One would not be surprised to hear him dismiss any overly intrusive question with a percussive burp. He speaks very slowly. He seems to take life very seriously. But, despite his protestations, Goodman turns out to be perfectly open to self-analysis.
Tell us about his upbringing. John Stephen Goodman was born 60 years ago in St Louis, Missouri. It must have been a tough life. His dad died of a heart attack when John was just two, leaving his mom with three kids to raise alone.
“It was very hard. She took in laundry when I was a kid,” he says. “She babysat kids. Nowadays, we’d call it a day centre. She just called it looking after the neighbours’ kids. She had a hard time of it. It was a miracle I went to college and I didn’t hold up my end of the bargain there very much.”

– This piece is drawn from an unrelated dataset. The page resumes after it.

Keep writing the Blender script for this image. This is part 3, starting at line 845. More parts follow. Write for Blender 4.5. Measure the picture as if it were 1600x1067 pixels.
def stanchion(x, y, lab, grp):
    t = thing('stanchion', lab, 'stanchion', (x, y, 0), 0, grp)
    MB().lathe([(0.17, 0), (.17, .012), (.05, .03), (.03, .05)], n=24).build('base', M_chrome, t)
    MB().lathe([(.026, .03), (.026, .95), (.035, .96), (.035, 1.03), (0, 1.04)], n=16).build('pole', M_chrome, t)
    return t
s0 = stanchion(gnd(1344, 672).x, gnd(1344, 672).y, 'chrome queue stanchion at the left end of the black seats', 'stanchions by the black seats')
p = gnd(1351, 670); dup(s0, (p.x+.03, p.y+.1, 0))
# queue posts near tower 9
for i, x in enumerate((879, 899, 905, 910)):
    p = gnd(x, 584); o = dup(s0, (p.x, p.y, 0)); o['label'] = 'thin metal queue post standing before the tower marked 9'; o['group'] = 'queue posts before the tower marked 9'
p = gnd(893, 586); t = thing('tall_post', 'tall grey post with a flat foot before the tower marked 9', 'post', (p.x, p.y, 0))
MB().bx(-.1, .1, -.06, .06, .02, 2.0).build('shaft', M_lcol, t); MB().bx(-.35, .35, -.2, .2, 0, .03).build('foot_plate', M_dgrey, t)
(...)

John had the build for American football and his talent for the game brought him to Southwest Missouri State University. He now says that “was too lazy” and that he didn’t have sufficient “heart” to exploit a football scholarship. Happily, he encountered a teacher who edged him towards the university’s drama programme. In 1975, he set out for New York City with theatrical ambitions.
“I was unfocused. Looking back, I was wildly immature until I got into drama. Then I found my way. My mom was happy that I was happy. To be honest, I think she was more worried about me going to New York than about me being an actor.”
It was more than a decade before Goodman became a household name. But he claims that – carrying mountains of charisma on his mighty shoulders – he was rarely out of work for any lengthy period.
“I tended to earn enough to get me to the next job,” he says. “I was frightened all the time. Where is the rent going to come from? It took me a year to get into the union, but then I started getting commercials. That meant I didn’t have to work for a living. I could now support my drinking habit.”
He sounds mildly jocular. But Goodman has, indeed, undergone a serious struggle with the booze. Towards the end of the last decade, he owned up to being an alcoholic.